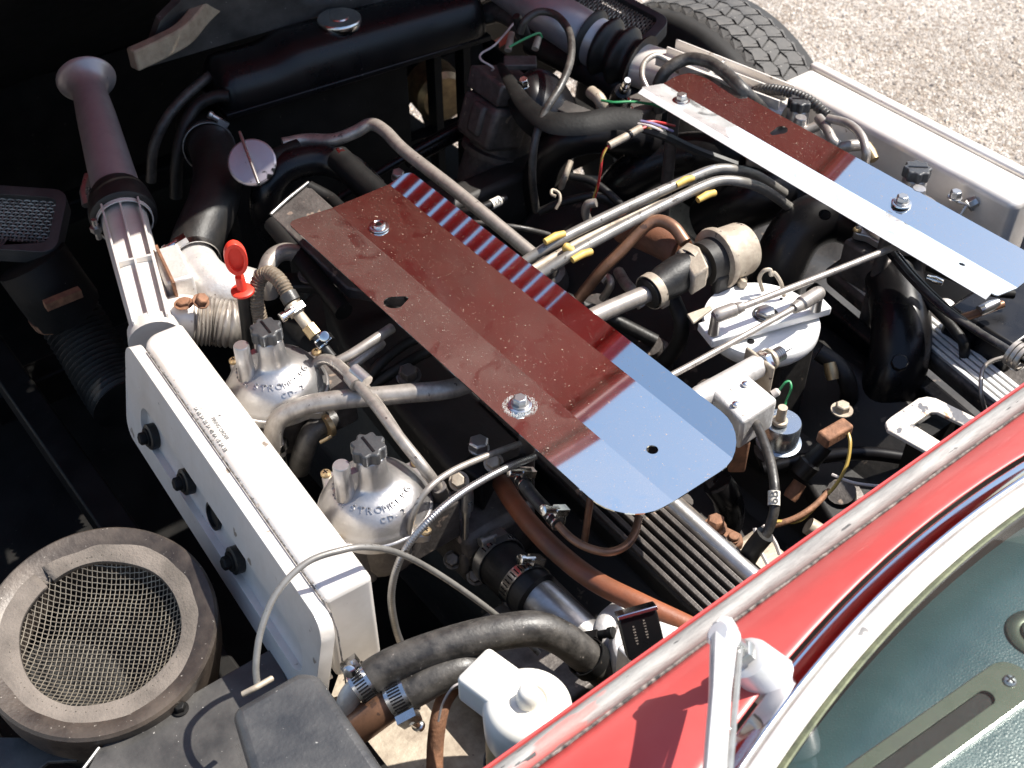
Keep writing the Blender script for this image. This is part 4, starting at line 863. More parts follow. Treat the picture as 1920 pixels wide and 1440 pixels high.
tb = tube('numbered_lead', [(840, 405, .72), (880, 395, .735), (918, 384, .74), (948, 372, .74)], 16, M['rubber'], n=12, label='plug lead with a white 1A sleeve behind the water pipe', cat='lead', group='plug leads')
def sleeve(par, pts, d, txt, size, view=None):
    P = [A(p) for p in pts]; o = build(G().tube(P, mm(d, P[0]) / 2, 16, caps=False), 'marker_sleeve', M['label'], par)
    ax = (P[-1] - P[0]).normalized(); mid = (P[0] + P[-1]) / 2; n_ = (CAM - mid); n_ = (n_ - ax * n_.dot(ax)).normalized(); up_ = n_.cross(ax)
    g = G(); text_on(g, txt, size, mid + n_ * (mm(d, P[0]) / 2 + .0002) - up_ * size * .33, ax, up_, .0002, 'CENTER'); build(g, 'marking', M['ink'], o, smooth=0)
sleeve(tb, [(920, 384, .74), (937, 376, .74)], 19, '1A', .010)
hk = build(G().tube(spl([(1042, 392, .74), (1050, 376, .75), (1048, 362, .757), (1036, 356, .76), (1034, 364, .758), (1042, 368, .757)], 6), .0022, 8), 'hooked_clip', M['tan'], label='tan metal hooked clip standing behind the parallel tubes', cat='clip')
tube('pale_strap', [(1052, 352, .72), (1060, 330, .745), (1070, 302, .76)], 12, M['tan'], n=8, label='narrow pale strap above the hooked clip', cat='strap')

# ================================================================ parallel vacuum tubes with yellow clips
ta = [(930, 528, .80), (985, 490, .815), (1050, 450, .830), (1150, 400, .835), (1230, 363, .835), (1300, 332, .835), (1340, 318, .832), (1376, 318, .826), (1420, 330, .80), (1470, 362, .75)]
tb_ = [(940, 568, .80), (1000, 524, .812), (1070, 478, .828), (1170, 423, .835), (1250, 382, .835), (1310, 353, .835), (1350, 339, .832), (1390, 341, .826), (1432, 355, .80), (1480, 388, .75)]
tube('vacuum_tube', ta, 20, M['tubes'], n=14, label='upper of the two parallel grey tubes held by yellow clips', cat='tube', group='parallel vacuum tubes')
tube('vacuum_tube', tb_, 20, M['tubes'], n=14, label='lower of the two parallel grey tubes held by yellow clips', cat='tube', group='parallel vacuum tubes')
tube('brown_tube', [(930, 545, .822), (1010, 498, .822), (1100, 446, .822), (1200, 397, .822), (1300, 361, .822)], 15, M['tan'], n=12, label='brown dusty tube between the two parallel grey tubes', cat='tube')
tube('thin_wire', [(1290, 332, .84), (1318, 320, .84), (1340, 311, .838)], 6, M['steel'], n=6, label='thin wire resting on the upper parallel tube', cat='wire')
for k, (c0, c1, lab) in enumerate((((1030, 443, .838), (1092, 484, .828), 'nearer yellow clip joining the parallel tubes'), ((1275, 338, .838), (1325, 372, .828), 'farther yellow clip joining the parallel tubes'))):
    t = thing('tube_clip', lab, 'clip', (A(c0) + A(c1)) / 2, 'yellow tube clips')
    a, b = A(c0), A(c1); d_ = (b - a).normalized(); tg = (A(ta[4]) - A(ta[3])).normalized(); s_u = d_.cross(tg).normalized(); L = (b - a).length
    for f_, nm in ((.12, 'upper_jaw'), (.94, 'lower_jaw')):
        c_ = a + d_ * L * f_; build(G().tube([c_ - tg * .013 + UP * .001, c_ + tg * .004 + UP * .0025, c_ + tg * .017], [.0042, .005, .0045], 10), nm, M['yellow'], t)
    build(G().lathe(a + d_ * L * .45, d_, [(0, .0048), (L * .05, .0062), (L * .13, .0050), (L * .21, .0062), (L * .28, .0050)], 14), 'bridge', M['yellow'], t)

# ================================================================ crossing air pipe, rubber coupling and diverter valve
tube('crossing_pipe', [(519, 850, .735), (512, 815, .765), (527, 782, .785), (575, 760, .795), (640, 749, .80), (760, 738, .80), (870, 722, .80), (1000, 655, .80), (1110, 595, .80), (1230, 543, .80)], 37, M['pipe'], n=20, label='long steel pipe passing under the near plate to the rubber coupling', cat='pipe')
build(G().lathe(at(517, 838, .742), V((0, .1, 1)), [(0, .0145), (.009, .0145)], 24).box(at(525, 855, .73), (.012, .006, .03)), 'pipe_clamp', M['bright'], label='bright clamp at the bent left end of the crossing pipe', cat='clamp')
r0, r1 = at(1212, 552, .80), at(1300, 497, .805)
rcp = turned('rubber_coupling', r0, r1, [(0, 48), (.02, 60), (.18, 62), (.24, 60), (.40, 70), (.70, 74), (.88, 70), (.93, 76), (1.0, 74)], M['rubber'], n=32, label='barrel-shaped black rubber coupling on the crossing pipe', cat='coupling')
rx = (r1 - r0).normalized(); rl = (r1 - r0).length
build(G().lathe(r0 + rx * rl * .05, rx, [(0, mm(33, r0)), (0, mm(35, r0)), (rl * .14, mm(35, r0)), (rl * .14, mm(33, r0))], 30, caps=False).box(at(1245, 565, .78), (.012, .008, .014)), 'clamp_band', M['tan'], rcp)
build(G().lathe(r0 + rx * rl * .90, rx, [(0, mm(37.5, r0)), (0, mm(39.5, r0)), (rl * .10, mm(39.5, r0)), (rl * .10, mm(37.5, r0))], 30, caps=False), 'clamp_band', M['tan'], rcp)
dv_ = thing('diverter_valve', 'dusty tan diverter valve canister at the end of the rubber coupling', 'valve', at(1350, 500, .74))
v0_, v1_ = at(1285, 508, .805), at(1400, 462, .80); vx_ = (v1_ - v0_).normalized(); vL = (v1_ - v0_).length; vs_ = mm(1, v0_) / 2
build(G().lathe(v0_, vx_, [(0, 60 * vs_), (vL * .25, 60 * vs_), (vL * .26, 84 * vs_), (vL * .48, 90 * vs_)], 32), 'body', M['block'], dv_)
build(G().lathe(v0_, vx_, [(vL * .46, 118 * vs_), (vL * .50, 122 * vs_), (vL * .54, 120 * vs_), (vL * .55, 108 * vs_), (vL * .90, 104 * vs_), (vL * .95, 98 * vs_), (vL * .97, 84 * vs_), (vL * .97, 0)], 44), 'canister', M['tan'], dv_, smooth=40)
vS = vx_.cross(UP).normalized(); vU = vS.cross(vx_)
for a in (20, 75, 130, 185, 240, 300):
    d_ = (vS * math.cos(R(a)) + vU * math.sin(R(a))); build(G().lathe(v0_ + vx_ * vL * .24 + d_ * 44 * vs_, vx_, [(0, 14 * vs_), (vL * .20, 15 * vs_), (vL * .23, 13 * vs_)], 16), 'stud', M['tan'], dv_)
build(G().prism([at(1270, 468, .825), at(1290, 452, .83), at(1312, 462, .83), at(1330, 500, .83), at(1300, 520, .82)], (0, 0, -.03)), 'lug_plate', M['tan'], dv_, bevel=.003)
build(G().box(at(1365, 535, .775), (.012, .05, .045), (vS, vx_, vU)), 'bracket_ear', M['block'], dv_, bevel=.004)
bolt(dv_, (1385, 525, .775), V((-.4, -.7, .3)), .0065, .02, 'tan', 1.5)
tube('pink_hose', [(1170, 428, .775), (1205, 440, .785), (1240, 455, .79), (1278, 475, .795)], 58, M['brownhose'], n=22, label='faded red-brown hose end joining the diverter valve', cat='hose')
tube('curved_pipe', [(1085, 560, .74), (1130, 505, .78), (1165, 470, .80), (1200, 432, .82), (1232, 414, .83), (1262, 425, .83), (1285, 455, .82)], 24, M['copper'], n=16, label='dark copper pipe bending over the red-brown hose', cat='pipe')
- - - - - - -
Task to carry out: Exclude the pictures. Write out the remaining data exactly.

Result for this task:
Keep writing the Blender script for this image. This is part 4, starting at line 863. More parts follow. Treat the picture as 1920 pixels wide and 1440 pixels high.
tb = tube('numbered_lead', [(840, 405, .72), (880, 395, .735), (918, 384, .74), (948, 372, .74)], 16, M['rubber'], n=12, label='plug lead with a white 1A sleeve behind the water pipe', cat='lead', group='plug leads')
def sleeve(par, pts, d, txt, size, view=None):
    P = [A(p) for p in pts]; o = build(G().tube(P, mm(d, P[0]) / 2, 16, caps=False), 'marker_sleeve', M['label'], par)
    ax = (P[-1] - P[0]).normalized(); mid = (P[0] + P[-1]) / 2; n_ = (CAM - mid); n_ = (n_ - ax * n_.dot(ax)).normalized(); up_ = n_.cross(ax)
    g = G(); text_on(g, txt, size, mid + n_ * (mm(d, P[0]) / 2 + .0002) - up_ * size * .33, ax, up_, .0002, 'CENTER'); build(g, 'marking', M['ink'], o, smooth=0)
sleeve(tb, [(920, 384, .74), (937, 376, .74)], 19, '1A', .010)
hk = build(G().tube(spl([(1042, 392, .74), (1050, 376, .75), (1048, 362, .757), (1036, 356, .76), (1034, 364, .758), (1042, 368, .757)], 6), .0022, 8), 'hooked_clip', M['tan'], label='tan metal hooked clip standing behind the parallel tubes', cat='clip')
tube('pale_strap', [(1052, 352, .72), (1060, 330, .745), (1070, 302, .76)], 12, M['tan'], n=8, label='narrow pale strap above the hooked clip', cat='strap')

# ================================================================ parallel vacuum tubes with yellow clips
ta = [(930, 528, .80), (985, 490, .815), (1050, 450, .830), (1150, 400, .835), (1230, 363, .835), (1300, 332, .835), (1340, 318, .832), (1376, 318, .826), (1420, 330, .80), (1470, 362, .75)]
tb_ = [(940, 568, .80), (1000, 524, .812), (1070, 478, .828), (1170, 423, .835), (1250, 382, .835), (1310, 353, .835), (1350, 339, .832), (1390, 341, .826), (1432, 355, .80), (1480, 388, .75)]
tube('vacuum_tube', ta, 20, M['tubes'], n=14, label='upper of the two parallel grey tubes held by yellow clips', cat='tube', group='parallel vacuum tubes')
tube('vacuum_tube', tb_, 20, M['tubes'], n=14, label='lower of the two parallel grey tubes held by yellow clips', cat='tube', group='parallel vacuum tubes')
tube('brown_tube', [(930, 545, .822), (1010, 498, .822), (1100, 446, .822), (1200, 397, .822), (1300, 361, .822)], 15, M['tan'], n=12, label='brown dusty tube between the two parallel grey tubes', cat='tube')
tube('thin_wire', [(1290, 332, .84), (1318, 320, .84), (1340, 311, .838)], 6, M['steel'], n=6, label='thin wire resting on the upper parallel tube', cat='wire')
for k, (c0, c1, lab) in enumerate((((1030, 443, .838), (1092, 484, .828), 'nearer yellow clip joining the parallel tubes'), ((1275, 338, .838), (1325, 372, .828), 'farther yellow clip joining the parallel tubes'))):
    t = thing('tube_clip', lab, 'clip', (A(c0) + A(c1)) / 2, 'yellow tube clips')
    a, b = A(c0), A(c1); d_ = (b - a).normalized(); tg = (A(ta[4]) - A(ta[3])).normalized(); s_u = d_.cross(tg).normalized(); L = (b - a).length
    for f_, nm in ((.12, 'upper_jaw'), (.94, 'lower_jaw')):
        c_ = a + d_ * L * f_; build(G().tube([c_ - tg * .013 + UP * .001, c_ + tg * .004 + UP * .0025, c_ + tg * .017], [.0042, .005, .0045], 10), nm, M['yellow'], t)
    build(G().lathe(a + d_ * L * .45, d_, [(0, .0048), (L * .05, .0062), (L * .13, .0050), (L * .21, .0062), (L * .28, .0050)], 14), 'bridge', M['yellow'], t)

# ================================================================ crossing air pipe, rubber coupling and diverter valve
tube('crossing_pipe', [(519, 850, .735), (512, 815, .765), (527, 782, .785), (575, 760, .795), (640, 749, .80), (760, 738, .80), (870, 722, .80), (1000, 655, .80), (1110, 595, .80), (1230, 543, .80)], 37, M['pipe'], n=20, label='long steel pipe passing under the near plate to the rubber coupling', cat='pipe')
build(G().lathe(at(517, 838, .742), V((0, .1, 1)), [(0, .0145), (.009, .0145)], 24).box(at(525, 855, .73), (.012, .006, .03)), 'pipe_clamp', M['bright'], label='bright clamp at the bent left end of the crossing pipe', cat='clamp')
r0, r1 = at(1212, 552, .80), at(1300, 497, .805)
rcp = turned('rubber_coupling', r0, r1, [(0, 48), (.02, 60), (.18, 62), (.24, 60), (.40, 70), (.70, 74), (.88, 70), (.93, 76), (1.0, 74)], M['rubber'], n=32, label='barrel-shaped black rubber coupling on the crossing pipe', cat='coupling')
rx = (r1 - r0).normalized(); rl = (r1 - r0).length
build(G().lathe(r0 + rx * rl * .05, rx, [(0, mm(33, r0)), (0, mm(35, r0)), (rl * .14, mm(35, r0)), (rl * .14, mm(33, r0))], 30, caps=False).box(at(1245, 565, .78), (.012, .008, .014)), 'clamp_band', M['tan'], rcp)
build(G().lathe(r0 + rx * rl * .90, rx, [(0, mm(37.5, r0)), (0, mm(39.5, r0)), (rl * .10, mm(39.5, r0)), (rl * .10, mm(37.5, r0))], 30, caps=False), 'clamp_band', M['tan'], rcp)
dv_ = thing('diverter_valve', 'dusty tan diverter valve canister at the end of the rubber coupling', 'valve', at(1350, 500, .74))
v0_, v1_ = at(1285, 508, .805), at(1400, 462, .80); vx_ = (v1_ - v0_).normalized(); vL = (v1_ - v0_).length; vs_ = mm(1, v0_) / 2
build(G().lathe(v0_, vx_, [(0, 60 * vs_), (vL * .25, 60 * vs_), (vL * .26, 84 * vs_), (vL * .48, 90 * vs_)], 32), 'body', M['block'], dv_)
build(G().lathe(v0_, vx_, [(vL * .46, 118 * vs_), (vL * .50, 122 * vs_), (vL * .54, 120 * vs_), (vL * .55, 108 * vs_), (vL * .90, 104 * vs_), (vL * .95, 98 * vs_), (vL * .97, 84 * vs_), (vL * .97, 0)], 44), 'canister', M['tan'], dv_, smooth=40)
vS = vx_.cross(UP).normalized(); vU = vS.cross(vx_)
for a in (20, 75, 130, 185, 240, 300):
    d_ = (vS * math.cos(R(a)) + vU * math.sin(R(a))); build(G().lathe(v0_ + vx_ * vL * .24 + d_ * 44 * vs_, vx_, [(0, 14 * vs_), (vL * .20, 15 * vs_), (vL * .23, 13 * vs_)], 16), 'stud', M['tan'], dv_)
build(G().prism([at(1270, 468, .825), at(1290, 452, .83), at(1312, 462, .83), at(1330, 500, .83), at(1300, 520, .82)], (0, 0, -.03)), 'lug_plate', M['tan'], dv_, bevel=.003)
build(G().box(at(1365, 535, .775), (.012, .05, .045), (vS, vx_, vU)), 'bracket_ear', M['block'], dv_, bevel=.004)
bolt(dv_, (1385, 525, .775), V((-.4, -.7, .3)), .0065, .02, 'tan', 1.5)
tube('pink_hose', [(1170, 428, .775), (1205, 440, .785), (1240, 455, .79), (1278, 475, .795)], 58, M['brownhose'], n=22, label='faded red-brown hose end joining the diverter valve', cat='hose')
tube('curved_pipe', [(1085, 560, .74), (1130, 505, .78), (1165, 470, .80), (1200, 432, .82), (1232, 414, .83), (1262, 425, .83), (1285, 455, .82)], 24, M['copper'], n=16, label='dark copper pipe bending over the red-brown hose', cat='pipe')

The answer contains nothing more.